Wednesday, December 23, 2009

Routines

I watch routine traffic stops through a thin veil of smoke. The bank is telling me that it is only 25 degrees. A warm spell in the storm, which brings snow, lots of snow and lets me still see my condensing breath. Red and blue are reflecting from all of the nearby windows. I am content.

Another car pulls in behind the first. They are all facing south on the avenue. Cars roll silently by, tire noise and loose exhaust systems are muffled by the white stillness. All of the drivers are going slowly, maybe because the blue and red are flashing or maybe because at any moment they could lose control.

I smell it. Jerked meat is getting a final treatment of mesquite and hickory. There is no wind. Sharp teeth and large eyes peer out through the blinds. Maybe he can smell the smoke as well.

Maybe the poor sap who is now filled with regret sitting in the backseat can smell it too.

I am content for this moment.

Monday, December 7, 2009

Winter and Folly

The snow is falling lately. Every morning seems to bring a bit more accumulation on the lawn, the cars, the rooftops. I'm already weary of the sight. I crave two wheeled transportation, or at least four wheeled movement on something besides these manicured streets.

Yesterday I finished Deep Survival by Laurence Gonzales and I was impressed. He writes intensely in depth on the very specific traits of people who survive adverse situations and those that die pitifully. The book strongly reinforced my belief that cities are inherently false environments and create weak people. Although not an exclusive trend in his research, Gonzales does make note of cities' shortcomings. The expectations for a particular environment that an individual learns, simply does not apply when in most other environments. These expectations coupled with ignorance of powerful forces (i.e. lightening, wind, gravity, freight trains, rushing water, etc.) lead seemingly competent people to make outright wrong decisions and get themselves killed in swift fashion. Just as I would probably walk into a Chicago ghetto and look at the wrong person and die in a blaze of gunfire and ignorance (hopefully taking a few with me), the yuppie walks into the woods of Yellowstone, leaves the trail to take a picture and is found the next morning sitting at the base of a tree with no pulse. Despite the widely different causes (human gangbangers vs. exposure to elements), the underlying cause and result is the same, misjudgement of forces = death. I've never been to a ghetto in Chicago, I only have a vague idea and understanding of such a place. The yuppie may not have either, but certainly the yuppie never expected a simple day hike in one of the most travelled National Parks to end in his demise. I however, have been lost in the woods with no compass, an overcast sky, in the middle of winter, with the sun going down. I understood the forces at work against me and although I didn't make the best choices, I made enough correct choices to remedy the situation without incident.

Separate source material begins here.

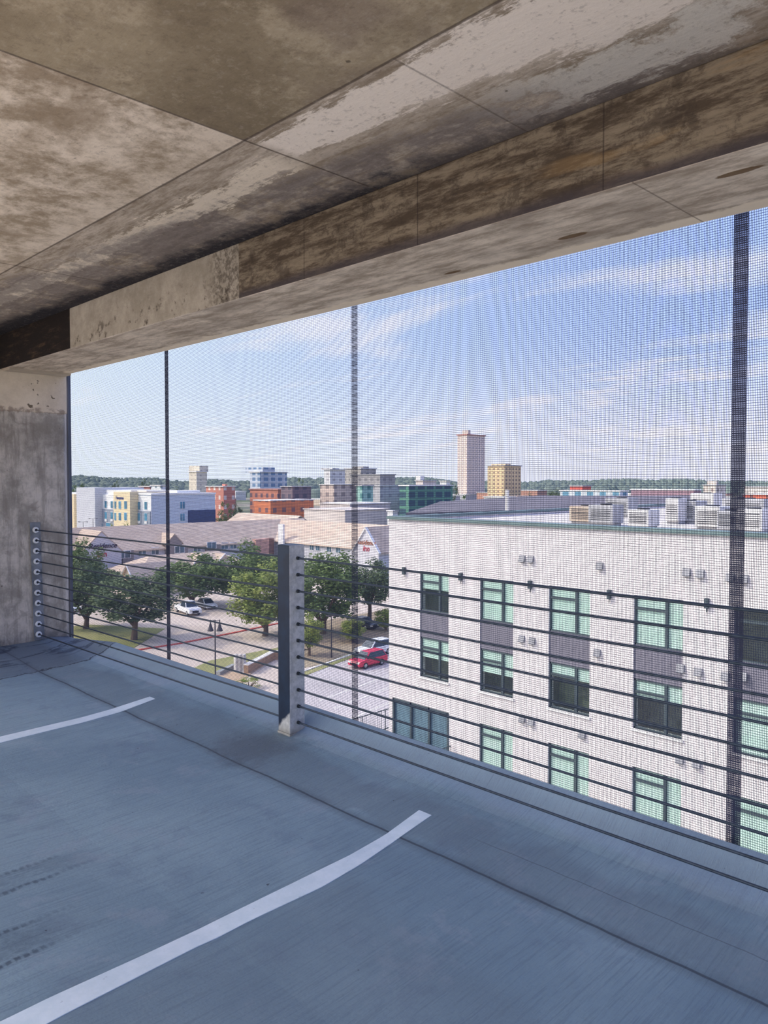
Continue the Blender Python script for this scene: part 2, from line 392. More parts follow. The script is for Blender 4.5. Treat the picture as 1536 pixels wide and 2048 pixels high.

In any case, the book is a good read. It has a suspenseful and tragic way about it that is difficult to put down. Even when you know how it ends, Gonzales does a good job of making you want to read. Many of the survival anecdotes he draws from are quite famous (Shakelton's crew, Jon Krakauer's Everest disaster) but many are small lesser known examples, many that are ironic and humorous in a dark way. However, the core of the book revolves around Gonzales' father who has an impossible survival story all his own. One that Gonzales pieces together as the book goes along. As a narrative and well researched account, Gonzales does an excellent job with this book, but most impressive is his isolation of exactly the internal traits a person posesses in order to survive where others cannot.